Arrumamos tudo em caixinhas, em
cofres, nas prateleiras do nosso passado, bem catalogadas, classificadas por
tipo, por cor, pelo tamanho que se nos afigura, pelo valor e, depois por data
(sim, foi naquele dia em que chovia tanto, já passava da meia-noite quando
aconteceu…); claro que a hora também é importante para se perceber (nunca o
omitiria nem o iria esquecer!).
Assim a vida é um supermercado,
cheia de expositores muito bem alinhados, tudo o que é doce se mistura com
pacotes de açúcar, tudo o que é ardente intercala as pimentas, mistura-se com
caril, malaguetas enormes e picantes, para que as crianças não provem o que
lhes está proibido e os outros não comam grandes colheradas de sexo ou luxúria;
as vitórias, mesmo que pequenas, ficam perto das “caixas”, para que todas as
olhem, vejam as suas “promoções” e se lambuzem todos, nos lambuzem todos nos
orgulhos, nos prazeres de as reviver.
É um supermercado com prateleiras
cheias de etiquetas, onde cada coisa está no seu lugar, com nomes em letras
maiores, preços, ofertas, promoções, para que nada se perca, para que quem
chega se sirva sem querer saber, porque os segredos estão bem escondidos,
protegidos por prazos já falidos. E as prateleiras apresentam mortos, mortos
que estão a ser vendidos, mortos que nem sabem que estão mortos, cobertos com
películas transparentes para que não fedam.

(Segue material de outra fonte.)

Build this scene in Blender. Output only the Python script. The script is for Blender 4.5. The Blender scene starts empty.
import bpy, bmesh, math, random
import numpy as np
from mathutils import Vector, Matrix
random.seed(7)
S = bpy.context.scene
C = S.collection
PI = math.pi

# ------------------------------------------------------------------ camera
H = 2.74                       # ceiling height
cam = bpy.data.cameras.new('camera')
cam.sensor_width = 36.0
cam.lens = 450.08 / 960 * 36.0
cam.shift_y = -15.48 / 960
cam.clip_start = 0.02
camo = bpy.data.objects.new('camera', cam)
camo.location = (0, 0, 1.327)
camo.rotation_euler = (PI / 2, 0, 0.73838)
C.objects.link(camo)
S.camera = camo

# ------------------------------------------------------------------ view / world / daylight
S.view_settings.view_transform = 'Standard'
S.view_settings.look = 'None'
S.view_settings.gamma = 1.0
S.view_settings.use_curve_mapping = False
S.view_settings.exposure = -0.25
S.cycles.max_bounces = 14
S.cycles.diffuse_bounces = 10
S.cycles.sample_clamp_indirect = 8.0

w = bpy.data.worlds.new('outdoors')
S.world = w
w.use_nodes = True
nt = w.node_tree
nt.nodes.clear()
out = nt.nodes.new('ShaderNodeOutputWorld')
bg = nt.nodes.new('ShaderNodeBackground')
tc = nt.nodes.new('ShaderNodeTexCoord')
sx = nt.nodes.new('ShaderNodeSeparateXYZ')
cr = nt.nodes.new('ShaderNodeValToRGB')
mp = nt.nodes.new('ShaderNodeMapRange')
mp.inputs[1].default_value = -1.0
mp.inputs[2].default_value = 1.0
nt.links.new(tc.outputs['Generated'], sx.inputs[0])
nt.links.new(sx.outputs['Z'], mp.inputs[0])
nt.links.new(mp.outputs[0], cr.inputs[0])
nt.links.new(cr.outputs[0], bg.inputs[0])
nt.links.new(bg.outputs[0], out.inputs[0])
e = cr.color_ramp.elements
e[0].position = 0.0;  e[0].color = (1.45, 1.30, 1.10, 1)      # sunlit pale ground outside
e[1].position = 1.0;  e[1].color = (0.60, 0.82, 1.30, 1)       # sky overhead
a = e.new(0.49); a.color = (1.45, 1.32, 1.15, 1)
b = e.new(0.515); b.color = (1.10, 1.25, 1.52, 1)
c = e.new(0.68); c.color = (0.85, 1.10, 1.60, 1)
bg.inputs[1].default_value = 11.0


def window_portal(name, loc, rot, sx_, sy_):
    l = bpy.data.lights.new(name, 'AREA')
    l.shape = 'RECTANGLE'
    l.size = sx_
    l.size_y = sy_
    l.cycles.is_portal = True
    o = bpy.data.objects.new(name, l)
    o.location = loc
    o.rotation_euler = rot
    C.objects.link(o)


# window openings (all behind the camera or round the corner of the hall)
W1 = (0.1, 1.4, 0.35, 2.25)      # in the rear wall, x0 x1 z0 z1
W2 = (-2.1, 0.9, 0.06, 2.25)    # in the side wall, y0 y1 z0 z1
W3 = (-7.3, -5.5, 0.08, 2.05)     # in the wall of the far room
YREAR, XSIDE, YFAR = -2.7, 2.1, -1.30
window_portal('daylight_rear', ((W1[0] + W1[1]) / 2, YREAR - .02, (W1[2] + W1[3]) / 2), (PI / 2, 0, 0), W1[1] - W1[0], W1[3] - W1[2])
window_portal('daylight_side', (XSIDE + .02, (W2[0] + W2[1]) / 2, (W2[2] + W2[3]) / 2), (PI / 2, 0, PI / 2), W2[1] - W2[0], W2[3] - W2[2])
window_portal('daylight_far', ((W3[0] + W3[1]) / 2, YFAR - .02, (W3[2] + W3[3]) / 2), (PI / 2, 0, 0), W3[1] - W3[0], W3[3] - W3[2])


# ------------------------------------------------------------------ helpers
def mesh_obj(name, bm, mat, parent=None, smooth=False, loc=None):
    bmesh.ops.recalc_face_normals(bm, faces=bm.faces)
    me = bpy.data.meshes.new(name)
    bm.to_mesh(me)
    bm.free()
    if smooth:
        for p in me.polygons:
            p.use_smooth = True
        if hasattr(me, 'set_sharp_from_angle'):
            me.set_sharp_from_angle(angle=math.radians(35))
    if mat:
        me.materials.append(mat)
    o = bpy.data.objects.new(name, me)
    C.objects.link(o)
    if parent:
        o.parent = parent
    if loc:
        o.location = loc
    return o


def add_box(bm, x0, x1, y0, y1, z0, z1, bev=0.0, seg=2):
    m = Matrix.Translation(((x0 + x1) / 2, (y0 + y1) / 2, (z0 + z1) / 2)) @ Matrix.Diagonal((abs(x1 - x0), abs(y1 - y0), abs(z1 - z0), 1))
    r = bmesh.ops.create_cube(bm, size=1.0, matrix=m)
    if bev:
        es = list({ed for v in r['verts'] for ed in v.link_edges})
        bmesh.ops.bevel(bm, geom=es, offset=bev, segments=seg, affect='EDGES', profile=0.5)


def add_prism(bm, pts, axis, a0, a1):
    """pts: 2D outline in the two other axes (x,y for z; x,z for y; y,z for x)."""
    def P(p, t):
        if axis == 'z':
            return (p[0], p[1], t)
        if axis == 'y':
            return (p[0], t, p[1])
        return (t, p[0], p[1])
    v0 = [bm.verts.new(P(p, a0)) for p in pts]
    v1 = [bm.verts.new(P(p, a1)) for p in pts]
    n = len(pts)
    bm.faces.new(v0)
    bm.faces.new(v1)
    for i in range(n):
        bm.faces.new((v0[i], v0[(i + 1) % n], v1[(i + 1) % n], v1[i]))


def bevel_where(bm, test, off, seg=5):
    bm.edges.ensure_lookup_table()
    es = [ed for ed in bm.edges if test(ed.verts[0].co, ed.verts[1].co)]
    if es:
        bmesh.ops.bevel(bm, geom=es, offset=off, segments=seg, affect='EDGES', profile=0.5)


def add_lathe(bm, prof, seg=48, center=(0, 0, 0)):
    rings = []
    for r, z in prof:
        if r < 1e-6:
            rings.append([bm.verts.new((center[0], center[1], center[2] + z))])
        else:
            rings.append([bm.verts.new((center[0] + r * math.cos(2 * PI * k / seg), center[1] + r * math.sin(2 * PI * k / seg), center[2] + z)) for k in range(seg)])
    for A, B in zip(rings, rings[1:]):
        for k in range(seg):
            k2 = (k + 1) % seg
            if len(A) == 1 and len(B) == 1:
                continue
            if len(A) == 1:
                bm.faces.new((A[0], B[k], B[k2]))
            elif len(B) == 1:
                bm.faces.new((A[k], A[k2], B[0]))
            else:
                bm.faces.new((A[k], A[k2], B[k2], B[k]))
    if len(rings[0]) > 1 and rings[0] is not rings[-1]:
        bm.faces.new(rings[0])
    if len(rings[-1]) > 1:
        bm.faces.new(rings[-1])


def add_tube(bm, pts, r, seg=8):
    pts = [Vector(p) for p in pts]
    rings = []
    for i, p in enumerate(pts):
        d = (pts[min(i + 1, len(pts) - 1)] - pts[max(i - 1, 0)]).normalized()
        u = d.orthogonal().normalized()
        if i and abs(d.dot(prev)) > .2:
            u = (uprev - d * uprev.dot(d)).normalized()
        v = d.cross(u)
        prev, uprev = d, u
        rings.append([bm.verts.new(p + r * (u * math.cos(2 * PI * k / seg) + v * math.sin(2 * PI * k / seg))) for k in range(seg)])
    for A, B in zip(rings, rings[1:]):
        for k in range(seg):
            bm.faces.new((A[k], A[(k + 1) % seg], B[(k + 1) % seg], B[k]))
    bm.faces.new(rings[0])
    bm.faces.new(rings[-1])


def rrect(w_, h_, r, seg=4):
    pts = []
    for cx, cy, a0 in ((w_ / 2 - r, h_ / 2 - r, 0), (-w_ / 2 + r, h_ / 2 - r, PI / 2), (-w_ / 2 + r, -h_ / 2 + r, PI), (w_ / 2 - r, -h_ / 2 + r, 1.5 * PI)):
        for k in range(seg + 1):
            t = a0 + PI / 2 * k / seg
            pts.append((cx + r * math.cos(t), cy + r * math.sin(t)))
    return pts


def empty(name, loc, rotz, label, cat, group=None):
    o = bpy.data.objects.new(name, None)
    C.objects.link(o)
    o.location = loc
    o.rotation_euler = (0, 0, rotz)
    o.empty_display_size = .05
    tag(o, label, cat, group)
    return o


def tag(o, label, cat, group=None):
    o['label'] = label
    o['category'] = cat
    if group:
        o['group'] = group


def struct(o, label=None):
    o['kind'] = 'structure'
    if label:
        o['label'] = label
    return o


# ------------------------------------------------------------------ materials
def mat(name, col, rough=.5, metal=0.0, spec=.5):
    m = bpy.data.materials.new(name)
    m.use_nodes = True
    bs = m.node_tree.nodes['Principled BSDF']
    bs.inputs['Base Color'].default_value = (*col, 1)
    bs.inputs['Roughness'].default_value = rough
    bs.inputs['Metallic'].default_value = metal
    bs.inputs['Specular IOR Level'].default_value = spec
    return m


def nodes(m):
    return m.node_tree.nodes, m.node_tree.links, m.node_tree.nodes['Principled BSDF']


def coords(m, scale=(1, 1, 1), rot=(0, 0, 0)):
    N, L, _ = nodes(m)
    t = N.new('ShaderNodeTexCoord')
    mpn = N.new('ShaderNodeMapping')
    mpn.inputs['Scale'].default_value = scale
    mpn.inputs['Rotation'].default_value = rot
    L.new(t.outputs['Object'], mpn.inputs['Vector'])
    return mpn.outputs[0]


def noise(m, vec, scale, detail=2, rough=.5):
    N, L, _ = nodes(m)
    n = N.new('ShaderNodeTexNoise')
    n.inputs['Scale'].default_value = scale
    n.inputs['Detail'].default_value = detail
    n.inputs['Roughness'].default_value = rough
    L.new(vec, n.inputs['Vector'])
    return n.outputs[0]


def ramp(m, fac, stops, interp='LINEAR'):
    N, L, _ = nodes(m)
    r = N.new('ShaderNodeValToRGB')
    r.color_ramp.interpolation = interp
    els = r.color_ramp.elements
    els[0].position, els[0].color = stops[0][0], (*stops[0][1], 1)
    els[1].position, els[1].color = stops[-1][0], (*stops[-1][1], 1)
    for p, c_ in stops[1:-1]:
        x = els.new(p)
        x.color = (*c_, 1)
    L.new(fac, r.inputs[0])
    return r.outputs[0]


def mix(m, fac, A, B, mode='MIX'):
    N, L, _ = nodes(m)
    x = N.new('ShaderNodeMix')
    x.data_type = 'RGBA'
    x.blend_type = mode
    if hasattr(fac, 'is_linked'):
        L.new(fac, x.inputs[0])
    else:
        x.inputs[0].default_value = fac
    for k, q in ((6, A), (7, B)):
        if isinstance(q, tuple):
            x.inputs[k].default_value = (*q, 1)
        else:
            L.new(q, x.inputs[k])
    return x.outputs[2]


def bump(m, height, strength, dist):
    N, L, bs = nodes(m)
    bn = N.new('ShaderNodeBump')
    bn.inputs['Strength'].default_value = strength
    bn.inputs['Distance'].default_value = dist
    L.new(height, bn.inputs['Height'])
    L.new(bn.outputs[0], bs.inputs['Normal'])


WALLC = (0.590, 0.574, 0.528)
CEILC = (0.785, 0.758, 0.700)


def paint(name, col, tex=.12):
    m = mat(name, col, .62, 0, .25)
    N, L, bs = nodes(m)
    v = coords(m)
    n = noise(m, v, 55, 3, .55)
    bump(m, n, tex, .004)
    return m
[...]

São assim as vidas calmas,
certinhas, sem sobressaltos, tudo planeado, tudo previsto, frio, de onde o
morno nem se aproxima, porque o futuro está já desenhado, com tinta preta e
traços finos de tinta permanente.
Eu não uso aparos, não uso só
aquela tinta, não respeito ritmos nem tempos, ignoro o tempo que passou e o que
virá; tenho agora o meu tempo, o que interessa, o que vivo, acelerando a fundo,
numa estrada onde não enxergo o fim (sei lá se chego ao fim), olhando para as
bermas que estão ali, parando por vezes para ajudar, dar a mão a quem me quer
acompanhar e, seguindo.
Não tenho nem caixas, nem cofres,
nem prateleiras arrumadinhas com etiquetas, tudo está misturado, sem datas, sem
horas, com azuis que eram frios, misturados com amarelos para que se esverdeiem
de esperança e pitadas de vermelho para que se apimentem, servidos em grandes
telas, onde os pincéis se perderam em enormes manchas, onde há cinzentos,
sombras, fantasmas, pretos misturados com brilhos intensos, em tempestades, em
madrugadas esbatidas ou enormes trovoadas. Outras pintadas com carvão, com os
dedos, com as mãos que as percorreram, lambidas, cheiradas, em traços vincados
e fortes, noutras esbatidas pelo tempo ou por quem desapareceu.
Existem sempre sombras, escuridão
em cada negro, calor em cada vermelho, paixão em cada pingo de sangue, em cada
amante, nas horas inflamadas por prazeres, nas saudades, na vida que se quer
agora.
Certinho?
Não!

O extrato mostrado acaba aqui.